I am a cook. I have sliced and roasted, toasted, stirred, sautéed, pureed, baked, boiled, measured, chopped, spooned, spread, diced, mixed and shredded.

Today I poured the muffins into the tins, and made the scones. The scones plop down onto the metal trays one by one filled with all kinds of mouth-watering things—cranberries and almonds, walnuts and chocolate chips, cinnamon, apples, raisins, blueberries, cranberries, raspberries, bananas. There are times when there are chunks of butter in the dough, so that when you bake them off, there are little glistening pools. They steam a bit. They melt in your mouth. They are biscuity outside and soft inside. Golden brown on top—that’s when you know they are done. You don’t set at timer. You check back often.

There is the flour, patted off my hands and onto my apron a hundred times a day. Buttery off-white sugar cookie dough made in the big mixer. Its texture is fluffy and soft; you can barely taste the cream cheese and vanilla, but they are there. Sugar cookies with with vanilla butter cream frosting on top, sprinkled with shiny, brightly colored sanding sugar to decorate the sunflower and ice cream cone shapes.

The colors and textures—you wouldn’t believe them: the waxy skinned green zucchini and cucumber; red tomatoes that smell like heaven. The eggplant with the skin of a shark, the skin of a seal, the waxy deep purple skin. It is a bit squeaky; is shiny and waterproof. Amazing God-made thing. Squash with its spongy texture and intricate patterns of dots and seeds inside, like a henna tattoo in white.

Then there are the watermelons, with their stippled green outer layer and surprising pink insides. The juice runs out when you pick up the slices; soft and crunchy at the same time. Who could think of such a combination? As I slice, I think: what if we had to describe our food to aliens, to people who didn’t know what watermelon was?

At 8:30 I go out to cut stems of basil that grows as tall as your waist in the back garden, near the fire escape. I feel like a culinary florist. Snip snip.
Today I make small focaccia pizzas on herbed bread with garlic and olive oil, provolone, artichokes, roasted red peppers. Tomato, basil and mozzarella. One that is savory sweet: spinach with tart cranberries, gorgonzola and a drizzle of honey on top. Cheddar in slices, mozzarella in soft shreds, parmesan in even shards, feta in tasty little crumbles.

I stir the giant pots of black beans and onions, tomatoes and cilantro. Make rice with spices and lemon juice and garlic to go with the falafel patties, baked in the oven until they are brown and crispy. Tray after tray after tray brushed with olive oil and filled with sliced vegetables for roasting.

The kitchen smells of cinnamon, then of garlic and onions, then of chocolate chip cookies. I need to chop thirty potatoes—chop until my fingers are numb.

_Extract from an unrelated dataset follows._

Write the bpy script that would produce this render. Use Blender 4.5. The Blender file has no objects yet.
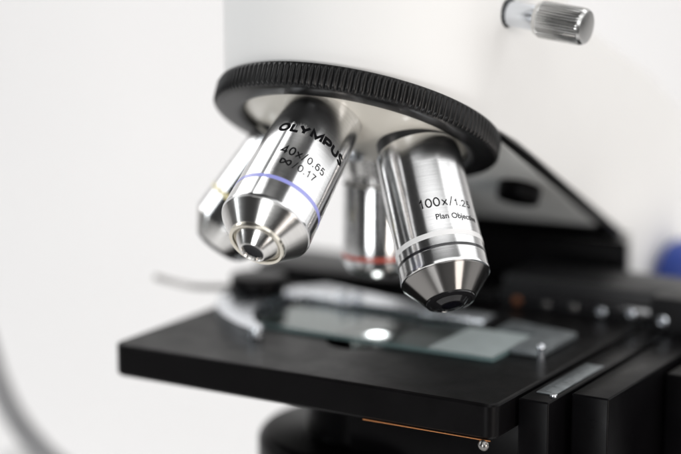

Everything has a process, but to me it is a wonderfully loose science. There is always a new combination to be made to fit your mood—a subdued tomato garbanzo bean soup, an ostentatious three bean wine and cheese soup with crusty toasted bread to go alongside. A new flavor fitting to each season—roasted apples with sautéed onions, honey mustard and brie on wheat bread. Depending on the busyness of the day, we make treats in secret. Our favorite is croissants stuffed with roasted walnuts, raspberries and chocolate.

We eat together, tasting new experimental recipes. Maybe this is why when you work in a kitchen with someone, you feel a little like family. We eat together standing around listening to someone’s mix cd brought from home, or to NPR’s morning edition. It sounds funny, but there is a whole world inside that tiny space. We talk about unexpected things, things that would surprise you.

Everyone brings their hunger to the kitchen, if you know what I mean.

When it is time to leave, my feet ache a bit, and my hands are stained with the ingredients I have used. I am covered in a misted film of olive oil, spices, flour and butter, and the smell of roasted coffee. I untie my apron and pack up my cds, and emerge into the intense sunlight of the hot afternoon. Later, I find a stowaway slice of zucchini in the cuff of my jeans.

I have been a cook. And now, back to school.